WHAT YOU SHOULD DO = Repeat the listing in full, word for word.
········
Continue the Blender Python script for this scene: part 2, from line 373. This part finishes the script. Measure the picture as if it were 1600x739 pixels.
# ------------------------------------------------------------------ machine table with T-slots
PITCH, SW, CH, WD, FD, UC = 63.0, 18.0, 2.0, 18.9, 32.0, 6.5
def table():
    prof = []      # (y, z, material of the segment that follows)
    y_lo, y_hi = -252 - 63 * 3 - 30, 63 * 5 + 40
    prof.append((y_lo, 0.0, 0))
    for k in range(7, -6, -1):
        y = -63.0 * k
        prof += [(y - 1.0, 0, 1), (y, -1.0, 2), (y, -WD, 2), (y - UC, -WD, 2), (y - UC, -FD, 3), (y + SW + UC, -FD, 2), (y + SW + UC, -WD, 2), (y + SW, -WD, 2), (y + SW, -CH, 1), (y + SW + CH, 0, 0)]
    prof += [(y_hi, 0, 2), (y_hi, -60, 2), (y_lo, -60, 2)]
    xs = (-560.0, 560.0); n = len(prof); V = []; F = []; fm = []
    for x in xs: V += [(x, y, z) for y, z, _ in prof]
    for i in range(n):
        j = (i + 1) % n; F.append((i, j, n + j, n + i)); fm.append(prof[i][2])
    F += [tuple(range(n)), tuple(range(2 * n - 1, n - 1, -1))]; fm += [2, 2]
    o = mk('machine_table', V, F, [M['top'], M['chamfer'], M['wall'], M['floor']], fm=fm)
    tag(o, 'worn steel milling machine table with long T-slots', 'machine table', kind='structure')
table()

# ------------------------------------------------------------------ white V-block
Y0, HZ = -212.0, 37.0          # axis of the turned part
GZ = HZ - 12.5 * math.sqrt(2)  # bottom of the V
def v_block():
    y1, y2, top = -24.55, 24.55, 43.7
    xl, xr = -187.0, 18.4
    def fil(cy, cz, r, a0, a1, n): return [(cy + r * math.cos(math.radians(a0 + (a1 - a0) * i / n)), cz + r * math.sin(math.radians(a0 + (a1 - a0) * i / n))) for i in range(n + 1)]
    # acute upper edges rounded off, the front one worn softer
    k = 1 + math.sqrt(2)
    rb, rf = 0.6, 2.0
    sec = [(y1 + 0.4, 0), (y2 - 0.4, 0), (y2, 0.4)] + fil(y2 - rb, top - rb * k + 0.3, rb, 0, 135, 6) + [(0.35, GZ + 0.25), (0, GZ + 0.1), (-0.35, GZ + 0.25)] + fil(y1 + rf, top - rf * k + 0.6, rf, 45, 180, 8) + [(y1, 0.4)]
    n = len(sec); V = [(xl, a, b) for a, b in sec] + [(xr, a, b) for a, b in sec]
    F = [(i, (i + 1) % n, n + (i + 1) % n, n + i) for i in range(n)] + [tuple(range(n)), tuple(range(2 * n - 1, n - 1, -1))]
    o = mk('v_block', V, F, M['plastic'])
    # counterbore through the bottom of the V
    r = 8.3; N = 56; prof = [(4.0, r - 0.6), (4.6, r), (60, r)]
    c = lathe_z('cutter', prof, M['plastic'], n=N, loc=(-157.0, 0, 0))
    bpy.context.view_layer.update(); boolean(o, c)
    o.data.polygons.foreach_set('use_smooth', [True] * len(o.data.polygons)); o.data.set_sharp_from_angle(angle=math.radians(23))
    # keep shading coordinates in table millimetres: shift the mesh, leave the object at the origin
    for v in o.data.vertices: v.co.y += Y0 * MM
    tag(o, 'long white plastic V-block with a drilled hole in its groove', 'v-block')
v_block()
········
SOLUTION TO THE PROBLEM =
Continue the Blender Python script for this scene: part 2, from line 373. This part finishes the script. Measure the picture as if it were 1600x739 pixels.
# ------------------------------------------------------------------ machine table with T-slots
PITCH, SW, CH, WD, FD, UC = 63.0, 18.0, 2.0, 18.9, 32.0, 6.5
def table():
    prof = []      # (y, z, material of the segment that follows)
    y_lo, y_hi = -252 - 63 * 3 - 30, 63 * 5 + 40
    prof.append((y_lo, 0.0, 0))
    for k in range(7, -6, -1):
        y = -63.0 * k
        prof += [(y - 1.0, 0, 1), (y, -1.0, 2), (y, -WD, 2), (y - UC, -WD, 2), (y - UC, -FD, 3), (y + SW + UC, -FD, 2), (y + SW + UC, -WD, 2), (y + SW, -WD, 2), (y + SW, -CH, 1), (y + SW + CH, 0, 0)]
    prof += [(y_hi, 0, 2), (y_hi, -60, 2), (y_lo, -60, 2)]
    xs = (-560.0, 560.0); n = len(prof); V = []; F = []; fm = []
    for x in xs: V += [(x, y, z) for y, z, _ in prof]
    for i in range(n):
        j = (i + 1) % n; F.append((i, j, n + j, n + i)); fm.append(prof[i][2])
    F += [tuple(range(n)), tuple(range(2 * n - 1, n - 1, -1))]; fm += [2, 2]
    o = mk('machine_table', V, F, [M['top'], M['chamfer'], M['wall'], M['floor']], fm=fm)
    tag(o, 'worn steel milling machine table with long T-slots', 'machine table', kind='structure')
table()

# ------------------------------------------------------------------ white V-block
Y0, HZ = -212.0, 37.0          # axis of the turned part
GZ = HZ - 12.5 * math.sqrt(2)  # bottom of the V
def v_block():
    y1, y2, top = -24.55, 24.55, 43.7
    xl, xr = -187.0, 18.4
    def fil(cy, cz, r, a0, a1, n): return [(cy + r * math.cos(math.radians(a0 + (a1 - a0) * i / n)), cz + r * math.sin(math.radians(a0 + (a1 - a0) * i / n))) for i in range(n + 1)]
    # acute upper edges rounded off, the front one worn softer
    k = 1 + math.sqrt(2)
    rb, rf = 0.6, 2.0
    sec = [(y1 + 0.4, 0), (y2 - 0.4, 0), (y2, 0.4)] + fil(y2 - rb, top - rb * k + 0.3, rb, 0, 135, 6) + [(0.35, GZ + 0.25), (0, GZ + 0.1), (-0.35, GZ + 0.25)] + fil(y1 + rf, top - rf * k + 0.6, rf, 45, 180, 8) + [(y1, 0.4)]
    n = len(sec); V = [(xl, a, b) for a, b in sec] + [(xr, a, b) for a, b in sec]
    F = [(i, (i + 1) % n, n + (i + 1) % n, n + i) for i in range(n)] + [tuple(range(n)), tuple(range(2 * n - 1, n - 1, -1))]
    o = mk('v_block', V, F, M['plastic'])
    # counterbore through the bottom of the V
    r = 8.3; N = 56; prof = [(4.0, r - 0.6), (4.6, r), (60, r)]
    c = lathe_z('cutter', prof, M['plastic'], n=N, loc=(-157.0, 0, 0))
    bpy.context.view_layer.update(); boolean(o, c)
    o.data.polygons.foreach_set('use_smooth', [True] * len(o.data.polygons)); o.data.set_sharp_from_angle(angle=math.radians(23))
    # keep shading coordinates in table millimetres: shift the mesh, leave the object at the origin
    for v in o.data.vertices: v.co.y += Y0 * MM
    tag(o, 'long white plastic V-block with a drilled hole in its groove', 'v-block')
v_block()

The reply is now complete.